Por aquel entonces, el régimen de Damasco atravesaba una delicada situación, con la oposición armada ejerciendo una amenazadora e inquietante presión militar sobre sus feudos de la capital y Alepo, la segunda ciudad del país, y necesitaba urgentemente del apoyo de sus aliados –Teherán y Moscú– para no acabar desintegrándose.
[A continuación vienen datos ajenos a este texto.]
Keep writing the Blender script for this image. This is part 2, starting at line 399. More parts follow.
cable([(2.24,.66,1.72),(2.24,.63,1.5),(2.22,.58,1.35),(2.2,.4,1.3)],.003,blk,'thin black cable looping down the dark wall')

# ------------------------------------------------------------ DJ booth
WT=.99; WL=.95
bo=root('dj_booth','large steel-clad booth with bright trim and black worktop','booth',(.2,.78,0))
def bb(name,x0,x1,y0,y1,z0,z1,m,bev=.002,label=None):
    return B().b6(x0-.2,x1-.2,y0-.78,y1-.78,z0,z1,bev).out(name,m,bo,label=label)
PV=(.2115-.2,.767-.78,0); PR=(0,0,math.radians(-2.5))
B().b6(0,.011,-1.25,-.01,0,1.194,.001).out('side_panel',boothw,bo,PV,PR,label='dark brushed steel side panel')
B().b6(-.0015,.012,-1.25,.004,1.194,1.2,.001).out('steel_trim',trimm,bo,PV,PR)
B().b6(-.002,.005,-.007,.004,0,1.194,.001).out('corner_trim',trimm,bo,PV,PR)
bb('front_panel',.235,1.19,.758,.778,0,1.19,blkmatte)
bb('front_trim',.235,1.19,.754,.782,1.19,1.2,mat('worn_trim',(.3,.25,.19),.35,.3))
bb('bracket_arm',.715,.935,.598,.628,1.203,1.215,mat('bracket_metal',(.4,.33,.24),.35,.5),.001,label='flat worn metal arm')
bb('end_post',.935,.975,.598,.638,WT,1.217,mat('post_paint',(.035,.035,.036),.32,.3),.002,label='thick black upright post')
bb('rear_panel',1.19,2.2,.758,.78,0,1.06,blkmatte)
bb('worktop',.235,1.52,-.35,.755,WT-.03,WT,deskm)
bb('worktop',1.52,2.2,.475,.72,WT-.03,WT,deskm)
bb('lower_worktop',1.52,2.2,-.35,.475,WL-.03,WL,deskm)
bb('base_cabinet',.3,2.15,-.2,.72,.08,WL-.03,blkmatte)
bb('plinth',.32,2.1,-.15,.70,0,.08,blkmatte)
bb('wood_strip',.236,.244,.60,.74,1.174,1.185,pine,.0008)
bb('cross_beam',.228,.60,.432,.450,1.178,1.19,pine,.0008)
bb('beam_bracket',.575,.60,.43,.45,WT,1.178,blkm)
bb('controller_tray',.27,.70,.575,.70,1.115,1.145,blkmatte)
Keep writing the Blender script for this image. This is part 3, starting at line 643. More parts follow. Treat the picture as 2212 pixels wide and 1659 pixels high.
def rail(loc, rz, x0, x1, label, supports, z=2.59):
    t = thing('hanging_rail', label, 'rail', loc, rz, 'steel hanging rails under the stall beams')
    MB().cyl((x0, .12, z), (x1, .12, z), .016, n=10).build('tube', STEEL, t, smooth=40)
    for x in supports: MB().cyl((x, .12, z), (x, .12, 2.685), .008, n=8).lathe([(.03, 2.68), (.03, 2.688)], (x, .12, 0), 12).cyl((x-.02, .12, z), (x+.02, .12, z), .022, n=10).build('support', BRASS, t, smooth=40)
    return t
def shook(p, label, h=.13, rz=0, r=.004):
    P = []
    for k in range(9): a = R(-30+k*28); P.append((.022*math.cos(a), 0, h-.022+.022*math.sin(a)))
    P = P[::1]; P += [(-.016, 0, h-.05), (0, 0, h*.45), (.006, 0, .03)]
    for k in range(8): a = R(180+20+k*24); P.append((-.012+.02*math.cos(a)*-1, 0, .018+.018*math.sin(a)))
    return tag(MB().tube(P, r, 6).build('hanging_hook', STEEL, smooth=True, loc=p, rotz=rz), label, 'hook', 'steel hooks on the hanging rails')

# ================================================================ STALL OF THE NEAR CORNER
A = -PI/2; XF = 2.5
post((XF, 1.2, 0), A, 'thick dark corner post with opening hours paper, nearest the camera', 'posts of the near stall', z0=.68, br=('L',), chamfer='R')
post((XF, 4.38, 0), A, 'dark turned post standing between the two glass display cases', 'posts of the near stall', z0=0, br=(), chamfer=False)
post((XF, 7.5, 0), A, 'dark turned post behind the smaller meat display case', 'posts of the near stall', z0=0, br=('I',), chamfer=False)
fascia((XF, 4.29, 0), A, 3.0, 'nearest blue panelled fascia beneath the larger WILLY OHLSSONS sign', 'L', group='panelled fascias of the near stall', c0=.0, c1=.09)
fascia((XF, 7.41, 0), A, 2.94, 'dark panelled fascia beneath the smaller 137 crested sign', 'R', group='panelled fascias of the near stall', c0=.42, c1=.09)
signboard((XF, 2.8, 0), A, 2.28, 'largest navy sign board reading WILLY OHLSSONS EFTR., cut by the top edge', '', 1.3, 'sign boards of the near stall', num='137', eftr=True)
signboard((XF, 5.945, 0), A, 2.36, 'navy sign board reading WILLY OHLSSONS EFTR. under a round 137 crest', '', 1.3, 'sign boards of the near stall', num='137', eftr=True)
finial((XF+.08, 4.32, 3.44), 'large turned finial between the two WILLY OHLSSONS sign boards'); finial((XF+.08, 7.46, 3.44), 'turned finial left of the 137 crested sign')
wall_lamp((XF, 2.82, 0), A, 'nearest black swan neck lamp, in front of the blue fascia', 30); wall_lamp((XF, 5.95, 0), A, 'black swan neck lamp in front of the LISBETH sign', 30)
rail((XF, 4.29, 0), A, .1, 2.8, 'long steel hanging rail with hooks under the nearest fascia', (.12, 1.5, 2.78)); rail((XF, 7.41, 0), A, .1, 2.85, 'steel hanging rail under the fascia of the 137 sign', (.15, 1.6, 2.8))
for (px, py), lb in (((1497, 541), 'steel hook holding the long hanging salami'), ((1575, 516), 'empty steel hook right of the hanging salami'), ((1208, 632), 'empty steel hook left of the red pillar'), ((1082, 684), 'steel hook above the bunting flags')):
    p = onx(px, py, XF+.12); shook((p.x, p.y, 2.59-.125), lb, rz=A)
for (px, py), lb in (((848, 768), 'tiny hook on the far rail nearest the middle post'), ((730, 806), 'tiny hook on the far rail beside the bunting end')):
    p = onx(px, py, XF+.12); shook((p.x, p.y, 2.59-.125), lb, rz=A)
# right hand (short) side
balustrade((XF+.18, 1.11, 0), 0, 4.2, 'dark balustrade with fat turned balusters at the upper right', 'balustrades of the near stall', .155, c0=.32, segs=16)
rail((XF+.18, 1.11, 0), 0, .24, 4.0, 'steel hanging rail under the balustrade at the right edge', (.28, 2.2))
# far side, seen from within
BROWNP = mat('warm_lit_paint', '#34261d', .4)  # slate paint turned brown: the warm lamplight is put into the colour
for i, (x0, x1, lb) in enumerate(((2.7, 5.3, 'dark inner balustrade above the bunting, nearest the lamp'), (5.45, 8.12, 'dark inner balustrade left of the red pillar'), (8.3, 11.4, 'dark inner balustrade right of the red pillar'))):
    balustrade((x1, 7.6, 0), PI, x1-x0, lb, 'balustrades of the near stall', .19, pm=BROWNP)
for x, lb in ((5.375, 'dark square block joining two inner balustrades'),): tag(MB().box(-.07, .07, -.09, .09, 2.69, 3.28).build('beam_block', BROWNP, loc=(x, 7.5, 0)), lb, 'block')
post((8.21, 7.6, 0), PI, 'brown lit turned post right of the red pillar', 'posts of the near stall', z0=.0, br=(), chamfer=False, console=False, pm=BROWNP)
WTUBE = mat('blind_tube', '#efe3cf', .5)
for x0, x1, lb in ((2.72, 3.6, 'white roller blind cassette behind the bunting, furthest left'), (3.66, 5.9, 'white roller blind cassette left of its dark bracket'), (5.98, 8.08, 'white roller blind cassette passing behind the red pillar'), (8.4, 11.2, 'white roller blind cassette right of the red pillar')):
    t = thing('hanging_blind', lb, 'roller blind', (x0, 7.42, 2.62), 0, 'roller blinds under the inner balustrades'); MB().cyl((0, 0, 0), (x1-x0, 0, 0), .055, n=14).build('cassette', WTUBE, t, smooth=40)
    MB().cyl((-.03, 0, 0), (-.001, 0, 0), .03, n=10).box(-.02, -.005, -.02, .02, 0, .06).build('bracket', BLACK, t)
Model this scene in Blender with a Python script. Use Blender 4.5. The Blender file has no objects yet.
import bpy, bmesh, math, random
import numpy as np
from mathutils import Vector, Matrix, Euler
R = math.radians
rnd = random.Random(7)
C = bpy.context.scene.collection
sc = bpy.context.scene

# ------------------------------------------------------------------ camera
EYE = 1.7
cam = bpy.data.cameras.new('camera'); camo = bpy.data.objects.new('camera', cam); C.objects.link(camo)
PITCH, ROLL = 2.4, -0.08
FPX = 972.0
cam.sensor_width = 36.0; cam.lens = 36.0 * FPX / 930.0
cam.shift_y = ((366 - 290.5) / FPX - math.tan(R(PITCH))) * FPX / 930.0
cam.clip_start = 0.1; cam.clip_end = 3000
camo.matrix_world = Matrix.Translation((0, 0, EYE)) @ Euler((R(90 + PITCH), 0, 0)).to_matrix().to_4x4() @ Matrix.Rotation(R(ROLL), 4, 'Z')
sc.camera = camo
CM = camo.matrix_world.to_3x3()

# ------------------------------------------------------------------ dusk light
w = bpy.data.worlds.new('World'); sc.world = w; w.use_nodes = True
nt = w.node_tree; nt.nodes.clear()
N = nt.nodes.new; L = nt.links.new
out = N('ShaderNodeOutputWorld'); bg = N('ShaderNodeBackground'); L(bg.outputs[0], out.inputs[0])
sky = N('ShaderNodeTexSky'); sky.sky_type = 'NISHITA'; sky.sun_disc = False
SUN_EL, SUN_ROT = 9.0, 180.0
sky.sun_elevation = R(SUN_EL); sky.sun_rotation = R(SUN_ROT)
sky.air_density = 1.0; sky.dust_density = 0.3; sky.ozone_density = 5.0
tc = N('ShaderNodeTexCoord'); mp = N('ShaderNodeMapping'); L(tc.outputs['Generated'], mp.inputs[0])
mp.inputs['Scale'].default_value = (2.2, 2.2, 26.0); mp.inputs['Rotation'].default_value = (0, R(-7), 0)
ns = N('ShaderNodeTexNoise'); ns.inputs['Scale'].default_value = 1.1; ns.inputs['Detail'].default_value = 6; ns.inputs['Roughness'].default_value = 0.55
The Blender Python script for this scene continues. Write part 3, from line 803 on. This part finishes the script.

Según fuentes diplomáticas citadas por el rotativo británico The Guardian, las garantías ofrecidas al siempre desconfiado y escéptico presidente ruso, Putin, por el príncipe Bandar bin Sultan, director entonces de la Agencia de Inteligencia Saudí, en el sentido de que ningún gobierno pos-Al Assad bajo influencia de Riad autorizaría en Siria la construcción de la infraestructura necesaria para que los países del Golfo Pérsico exportasen directamente a Europa petróleo y gas, no fueron suficientes. Moscú optó por seguir apoyando a su aliado tradicional, Al Asad, proveyéndole de forma regular y sin quebranto las armas y recursos necesarios para continuar la sangrienta guerra civil siria, la peor tragedia que ha conocido el mundo desde la Segunda Guerra mundial, hasta la fecha actual.